▶ [DATA LINES]
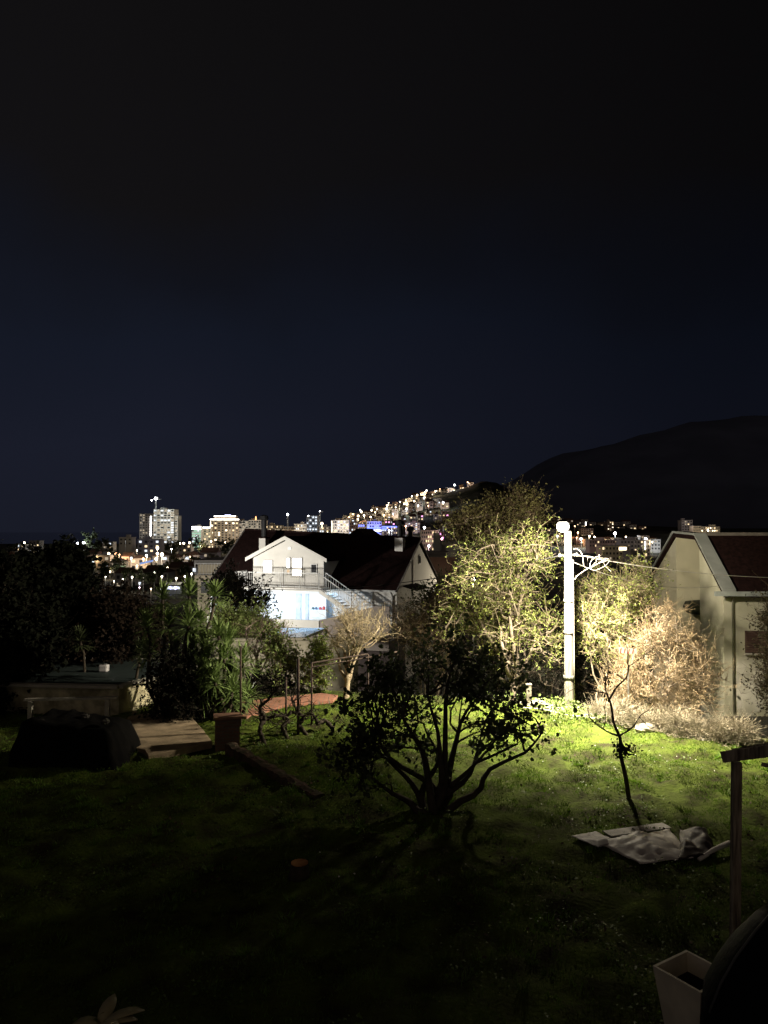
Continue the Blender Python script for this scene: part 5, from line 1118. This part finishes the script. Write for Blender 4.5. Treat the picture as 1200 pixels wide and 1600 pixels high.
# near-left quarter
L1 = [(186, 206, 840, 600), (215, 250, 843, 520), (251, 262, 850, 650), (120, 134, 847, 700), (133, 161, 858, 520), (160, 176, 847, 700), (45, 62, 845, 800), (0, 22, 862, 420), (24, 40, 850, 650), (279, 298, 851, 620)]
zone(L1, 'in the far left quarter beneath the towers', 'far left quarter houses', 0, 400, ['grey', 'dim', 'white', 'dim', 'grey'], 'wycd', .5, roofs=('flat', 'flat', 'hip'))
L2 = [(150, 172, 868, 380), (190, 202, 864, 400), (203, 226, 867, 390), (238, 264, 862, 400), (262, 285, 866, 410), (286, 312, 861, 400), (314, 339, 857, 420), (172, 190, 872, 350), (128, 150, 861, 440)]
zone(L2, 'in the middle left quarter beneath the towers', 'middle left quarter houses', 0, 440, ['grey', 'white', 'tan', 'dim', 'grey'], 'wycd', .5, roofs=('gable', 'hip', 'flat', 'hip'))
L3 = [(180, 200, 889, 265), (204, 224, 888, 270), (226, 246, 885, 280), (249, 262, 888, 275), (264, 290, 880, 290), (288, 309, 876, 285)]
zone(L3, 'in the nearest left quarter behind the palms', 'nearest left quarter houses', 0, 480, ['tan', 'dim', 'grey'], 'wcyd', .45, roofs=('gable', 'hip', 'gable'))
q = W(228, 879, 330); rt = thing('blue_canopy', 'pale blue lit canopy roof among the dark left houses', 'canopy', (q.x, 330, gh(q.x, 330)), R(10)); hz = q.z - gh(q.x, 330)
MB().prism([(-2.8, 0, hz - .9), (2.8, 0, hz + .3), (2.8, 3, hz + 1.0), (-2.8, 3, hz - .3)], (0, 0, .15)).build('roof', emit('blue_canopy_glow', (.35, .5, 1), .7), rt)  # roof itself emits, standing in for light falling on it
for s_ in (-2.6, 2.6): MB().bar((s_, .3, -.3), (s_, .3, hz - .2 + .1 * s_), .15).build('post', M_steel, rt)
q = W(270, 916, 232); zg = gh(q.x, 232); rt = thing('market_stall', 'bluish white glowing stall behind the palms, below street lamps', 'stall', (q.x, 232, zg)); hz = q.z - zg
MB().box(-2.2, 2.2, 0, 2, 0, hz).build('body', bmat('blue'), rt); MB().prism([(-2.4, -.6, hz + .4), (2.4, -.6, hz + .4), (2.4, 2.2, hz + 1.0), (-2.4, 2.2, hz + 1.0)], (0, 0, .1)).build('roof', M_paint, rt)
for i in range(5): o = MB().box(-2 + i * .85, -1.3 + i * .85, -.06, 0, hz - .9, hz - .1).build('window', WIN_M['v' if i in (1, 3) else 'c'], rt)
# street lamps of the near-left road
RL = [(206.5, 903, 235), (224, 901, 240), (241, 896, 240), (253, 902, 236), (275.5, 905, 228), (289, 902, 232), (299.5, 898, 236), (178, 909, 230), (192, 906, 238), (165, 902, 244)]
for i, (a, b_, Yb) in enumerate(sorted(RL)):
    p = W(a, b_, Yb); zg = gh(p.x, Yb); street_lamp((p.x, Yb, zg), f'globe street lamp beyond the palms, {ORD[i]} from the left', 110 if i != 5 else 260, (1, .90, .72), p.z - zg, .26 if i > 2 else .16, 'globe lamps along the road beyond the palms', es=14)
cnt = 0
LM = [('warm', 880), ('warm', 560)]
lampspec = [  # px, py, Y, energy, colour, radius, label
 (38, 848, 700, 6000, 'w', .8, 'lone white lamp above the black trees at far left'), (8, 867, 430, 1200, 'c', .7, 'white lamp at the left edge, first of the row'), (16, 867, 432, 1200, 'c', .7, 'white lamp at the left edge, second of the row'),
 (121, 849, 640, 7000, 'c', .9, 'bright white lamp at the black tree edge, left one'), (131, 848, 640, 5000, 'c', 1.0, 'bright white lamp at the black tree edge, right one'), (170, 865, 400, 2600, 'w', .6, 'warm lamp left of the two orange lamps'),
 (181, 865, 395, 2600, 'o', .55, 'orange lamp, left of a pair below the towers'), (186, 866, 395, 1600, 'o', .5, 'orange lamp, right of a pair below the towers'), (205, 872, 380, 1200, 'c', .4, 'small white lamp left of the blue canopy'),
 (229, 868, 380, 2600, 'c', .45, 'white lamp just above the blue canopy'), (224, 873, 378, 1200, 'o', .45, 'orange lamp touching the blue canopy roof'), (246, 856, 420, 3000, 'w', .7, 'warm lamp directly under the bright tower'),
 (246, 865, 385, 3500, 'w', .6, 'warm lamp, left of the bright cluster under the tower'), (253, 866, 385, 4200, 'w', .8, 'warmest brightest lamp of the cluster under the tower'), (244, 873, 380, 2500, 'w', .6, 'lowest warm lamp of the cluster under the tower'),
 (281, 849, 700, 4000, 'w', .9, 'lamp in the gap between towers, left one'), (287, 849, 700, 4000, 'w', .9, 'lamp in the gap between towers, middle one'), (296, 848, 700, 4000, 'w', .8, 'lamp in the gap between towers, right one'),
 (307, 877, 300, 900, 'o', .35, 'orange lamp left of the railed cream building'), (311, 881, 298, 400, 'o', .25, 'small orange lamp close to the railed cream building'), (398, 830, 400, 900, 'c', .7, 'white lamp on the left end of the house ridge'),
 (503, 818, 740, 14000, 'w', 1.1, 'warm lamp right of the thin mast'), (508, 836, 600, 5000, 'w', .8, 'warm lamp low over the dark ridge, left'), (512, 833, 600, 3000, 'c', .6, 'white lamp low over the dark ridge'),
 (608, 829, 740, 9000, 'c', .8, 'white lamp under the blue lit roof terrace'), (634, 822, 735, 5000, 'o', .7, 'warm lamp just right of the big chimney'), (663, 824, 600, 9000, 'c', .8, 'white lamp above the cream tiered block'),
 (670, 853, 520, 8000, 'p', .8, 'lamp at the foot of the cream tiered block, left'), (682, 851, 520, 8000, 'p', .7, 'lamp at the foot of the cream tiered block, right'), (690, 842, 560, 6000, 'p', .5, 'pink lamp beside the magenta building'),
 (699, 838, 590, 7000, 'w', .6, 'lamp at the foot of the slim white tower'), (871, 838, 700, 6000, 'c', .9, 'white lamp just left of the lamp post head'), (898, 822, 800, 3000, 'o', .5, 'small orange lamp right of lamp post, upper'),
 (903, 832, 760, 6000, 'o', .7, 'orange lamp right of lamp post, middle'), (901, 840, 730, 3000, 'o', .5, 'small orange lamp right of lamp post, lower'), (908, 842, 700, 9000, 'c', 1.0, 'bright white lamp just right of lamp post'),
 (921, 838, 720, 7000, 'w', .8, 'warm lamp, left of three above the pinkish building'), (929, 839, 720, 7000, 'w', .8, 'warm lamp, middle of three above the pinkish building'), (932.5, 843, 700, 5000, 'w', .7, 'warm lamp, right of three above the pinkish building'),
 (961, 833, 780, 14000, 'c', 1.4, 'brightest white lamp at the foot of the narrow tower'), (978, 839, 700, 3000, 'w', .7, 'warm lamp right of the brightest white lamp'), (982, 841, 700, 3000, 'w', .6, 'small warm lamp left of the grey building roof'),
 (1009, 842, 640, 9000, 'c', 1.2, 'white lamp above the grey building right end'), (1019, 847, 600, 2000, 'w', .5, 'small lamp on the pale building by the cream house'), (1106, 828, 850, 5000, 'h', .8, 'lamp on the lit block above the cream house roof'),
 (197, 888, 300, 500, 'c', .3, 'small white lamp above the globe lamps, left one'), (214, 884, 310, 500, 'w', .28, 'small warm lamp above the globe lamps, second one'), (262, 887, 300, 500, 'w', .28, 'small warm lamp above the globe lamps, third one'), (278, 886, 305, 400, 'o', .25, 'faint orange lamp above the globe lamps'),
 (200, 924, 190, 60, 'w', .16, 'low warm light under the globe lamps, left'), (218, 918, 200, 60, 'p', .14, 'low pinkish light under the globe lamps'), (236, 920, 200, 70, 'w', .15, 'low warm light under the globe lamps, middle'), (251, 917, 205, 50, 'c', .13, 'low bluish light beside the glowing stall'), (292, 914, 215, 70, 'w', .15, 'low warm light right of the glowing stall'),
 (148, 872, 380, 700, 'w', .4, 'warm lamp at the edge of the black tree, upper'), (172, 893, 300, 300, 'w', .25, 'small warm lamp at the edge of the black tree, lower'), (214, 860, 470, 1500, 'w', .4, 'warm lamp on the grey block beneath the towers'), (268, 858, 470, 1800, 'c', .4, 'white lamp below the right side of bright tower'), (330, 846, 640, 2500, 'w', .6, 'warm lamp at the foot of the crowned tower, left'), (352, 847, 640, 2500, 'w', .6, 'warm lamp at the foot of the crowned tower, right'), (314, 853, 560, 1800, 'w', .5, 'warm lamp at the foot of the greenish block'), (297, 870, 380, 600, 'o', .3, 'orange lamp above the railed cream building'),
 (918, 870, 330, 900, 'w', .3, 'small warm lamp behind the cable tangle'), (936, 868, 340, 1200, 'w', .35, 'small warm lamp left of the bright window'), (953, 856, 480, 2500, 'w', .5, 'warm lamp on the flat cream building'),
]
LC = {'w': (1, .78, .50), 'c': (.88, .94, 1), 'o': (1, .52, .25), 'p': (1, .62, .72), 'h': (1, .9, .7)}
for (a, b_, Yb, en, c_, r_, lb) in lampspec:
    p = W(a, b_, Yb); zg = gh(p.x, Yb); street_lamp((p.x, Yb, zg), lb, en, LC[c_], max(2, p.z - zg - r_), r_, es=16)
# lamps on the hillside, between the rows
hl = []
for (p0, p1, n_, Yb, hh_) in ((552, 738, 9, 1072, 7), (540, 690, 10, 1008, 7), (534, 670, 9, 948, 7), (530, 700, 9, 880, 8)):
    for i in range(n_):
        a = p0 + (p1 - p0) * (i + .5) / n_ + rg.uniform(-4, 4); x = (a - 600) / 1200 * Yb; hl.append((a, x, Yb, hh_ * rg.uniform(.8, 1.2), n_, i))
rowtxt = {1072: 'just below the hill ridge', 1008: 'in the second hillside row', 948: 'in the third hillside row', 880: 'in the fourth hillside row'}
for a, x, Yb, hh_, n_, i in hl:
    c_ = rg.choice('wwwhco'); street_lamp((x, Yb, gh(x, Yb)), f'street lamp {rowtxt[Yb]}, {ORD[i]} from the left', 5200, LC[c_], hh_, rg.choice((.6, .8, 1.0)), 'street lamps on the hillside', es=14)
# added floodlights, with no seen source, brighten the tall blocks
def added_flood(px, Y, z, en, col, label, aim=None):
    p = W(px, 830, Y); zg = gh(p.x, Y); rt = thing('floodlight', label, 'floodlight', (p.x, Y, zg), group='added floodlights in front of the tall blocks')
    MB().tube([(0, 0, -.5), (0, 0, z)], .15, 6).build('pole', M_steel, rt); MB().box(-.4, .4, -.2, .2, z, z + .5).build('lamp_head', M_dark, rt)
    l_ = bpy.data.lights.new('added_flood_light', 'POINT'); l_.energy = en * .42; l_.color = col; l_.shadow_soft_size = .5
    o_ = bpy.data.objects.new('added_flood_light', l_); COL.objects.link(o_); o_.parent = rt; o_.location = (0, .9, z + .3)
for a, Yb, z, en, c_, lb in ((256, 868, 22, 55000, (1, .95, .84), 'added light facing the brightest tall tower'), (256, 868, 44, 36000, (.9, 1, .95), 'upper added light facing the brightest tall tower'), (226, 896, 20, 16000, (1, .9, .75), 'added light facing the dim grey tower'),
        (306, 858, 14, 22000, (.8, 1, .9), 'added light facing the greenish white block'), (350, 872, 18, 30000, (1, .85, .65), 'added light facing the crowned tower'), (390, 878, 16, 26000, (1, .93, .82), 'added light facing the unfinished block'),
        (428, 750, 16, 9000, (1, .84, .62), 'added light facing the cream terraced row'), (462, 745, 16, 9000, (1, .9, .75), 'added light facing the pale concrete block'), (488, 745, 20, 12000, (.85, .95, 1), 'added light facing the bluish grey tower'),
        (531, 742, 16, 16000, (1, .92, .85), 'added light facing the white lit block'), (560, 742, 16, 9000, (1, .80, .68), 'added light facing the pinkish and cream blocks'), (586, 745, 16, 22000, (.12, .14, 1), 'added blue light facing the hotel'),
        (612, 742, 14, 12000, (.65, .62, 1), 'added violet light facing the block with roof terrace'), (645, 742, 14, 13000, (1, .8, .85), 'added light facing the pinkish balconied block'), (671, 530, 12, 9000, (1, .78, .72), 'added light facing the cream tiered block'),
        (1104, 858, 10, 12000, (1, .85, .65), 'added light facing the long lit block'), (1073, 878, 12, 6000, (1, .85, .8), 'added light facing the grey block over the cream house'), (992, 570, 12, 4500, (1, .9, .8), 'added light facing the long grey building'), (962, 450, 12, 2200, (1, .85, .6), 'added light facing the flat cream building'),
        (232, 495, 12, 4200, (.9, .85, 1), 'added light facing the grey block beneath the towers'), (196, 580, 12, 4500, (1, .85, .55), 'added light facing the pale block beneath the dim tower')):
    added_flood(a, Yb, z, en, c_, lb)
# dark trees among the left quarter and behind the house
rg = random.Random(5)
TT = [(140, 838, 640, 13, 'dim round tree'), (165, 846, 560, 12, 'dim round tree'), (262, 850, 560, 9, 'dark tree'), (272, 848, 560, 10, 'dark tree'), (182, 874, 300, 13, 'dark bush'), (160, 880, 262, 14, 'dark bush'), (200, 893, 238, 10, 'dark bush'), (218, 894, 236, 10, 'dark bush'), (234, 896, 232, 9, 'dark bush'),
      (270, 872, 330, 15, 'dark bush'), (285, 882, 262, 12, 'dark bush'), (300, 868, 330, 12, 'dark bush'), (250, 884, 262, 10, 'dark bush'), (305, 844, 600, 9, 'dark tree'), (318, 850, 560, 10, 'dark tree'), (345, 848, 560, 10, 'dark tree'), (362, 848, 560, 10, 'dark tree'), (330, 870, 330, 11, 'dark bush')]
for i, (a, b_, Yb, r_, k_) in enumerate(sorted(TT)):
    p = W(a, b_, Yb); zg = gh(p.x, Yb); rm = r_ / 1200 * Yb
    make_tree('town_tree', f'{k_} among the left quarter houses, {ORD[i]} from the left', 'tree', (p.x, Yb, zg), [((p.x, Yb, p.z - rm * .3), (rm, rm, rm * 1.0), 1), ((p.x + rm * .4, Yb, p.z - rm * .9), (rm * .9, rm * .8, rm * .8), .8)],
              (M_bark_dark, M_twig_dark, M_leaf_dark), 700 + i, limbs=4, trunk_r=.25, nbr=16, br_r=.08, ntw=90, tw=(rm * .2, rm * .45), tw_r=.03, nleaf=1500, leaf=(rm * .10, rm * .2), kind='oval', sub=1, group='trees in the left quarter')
...
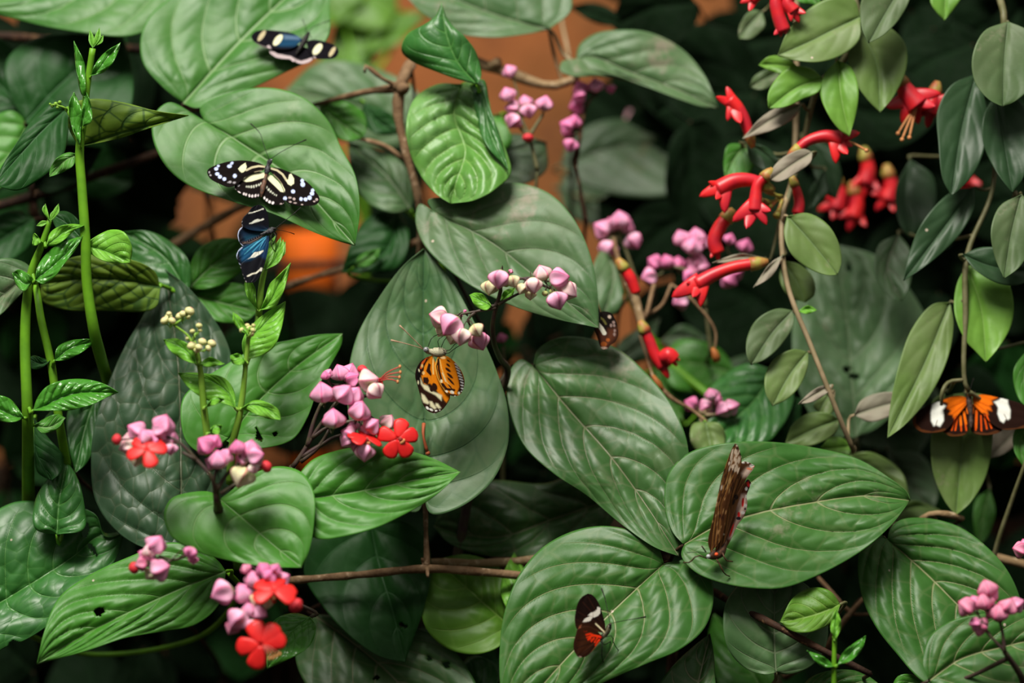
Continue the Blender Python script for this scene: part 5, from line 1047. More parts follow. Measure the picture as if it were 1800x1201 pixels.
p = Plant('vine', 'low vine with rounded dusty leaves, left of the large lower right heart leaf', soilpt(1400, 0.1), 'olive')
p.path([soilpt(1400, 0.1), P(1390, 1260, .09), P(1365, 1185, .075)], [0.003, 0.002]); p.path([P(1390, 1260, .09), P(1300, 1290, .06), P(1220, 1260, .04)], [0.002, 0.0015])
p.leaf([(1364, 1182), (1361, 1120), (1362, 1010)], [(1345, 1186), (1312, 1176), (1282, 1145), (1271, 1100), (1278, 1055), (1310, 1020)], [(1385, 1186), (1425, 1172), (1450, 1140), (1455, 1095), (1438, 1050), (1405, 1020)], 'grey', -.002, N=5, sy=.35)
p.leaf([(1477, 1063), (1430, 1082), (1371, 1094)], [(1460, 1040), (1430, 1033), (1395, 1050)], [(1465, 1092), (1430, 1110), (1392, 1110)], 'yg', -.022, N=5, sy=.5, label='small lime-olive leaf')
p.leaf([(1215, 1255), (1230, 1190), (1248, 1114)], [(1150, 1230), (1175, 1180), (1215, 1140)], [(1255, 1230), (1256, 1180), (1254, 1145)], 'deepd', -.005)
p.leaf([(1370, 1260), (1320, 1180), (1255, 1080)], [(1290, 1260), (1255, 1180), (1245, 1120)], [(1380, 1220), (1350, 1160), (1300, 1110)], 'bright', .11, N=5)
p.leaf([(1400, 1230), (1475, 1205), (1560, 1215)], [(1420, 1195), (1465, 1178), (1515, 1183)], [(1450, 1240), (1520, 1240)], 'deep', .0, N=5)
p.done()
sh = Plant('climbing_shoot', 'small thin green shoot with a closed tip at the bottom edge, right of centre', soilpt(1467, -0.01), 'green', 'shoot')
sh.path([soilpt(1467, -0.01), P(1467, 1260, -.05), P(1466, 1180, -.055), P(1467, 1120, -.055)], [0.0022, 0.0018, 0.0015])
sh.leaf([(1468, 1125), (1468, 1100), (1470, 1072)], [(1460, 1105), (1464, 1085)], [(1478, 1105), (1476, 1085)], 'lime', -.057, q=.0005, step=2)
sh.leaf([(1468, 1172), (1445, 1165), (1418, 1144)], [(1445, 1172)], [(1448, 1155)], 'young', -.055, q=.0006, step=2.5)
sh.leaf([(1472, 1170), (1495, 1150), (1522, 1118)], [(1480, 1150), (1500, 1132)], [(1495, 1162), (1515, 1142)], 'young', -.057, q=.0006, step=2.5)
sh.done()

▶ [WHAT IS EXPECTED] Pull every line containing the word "Continue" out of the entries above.

▶ [THE RESULT]
Continue the Blender Python script for this scene: part 5, from line 1118. This part finishes the script. Write for Blender 4.5. Treat the picture as 1200 pixels wide and 1600 pixels high.
Continue the Blender Python script for this scene: part 5, from line 1047. More parts follow. Measure the picture as if it were 1800x1201 pixels.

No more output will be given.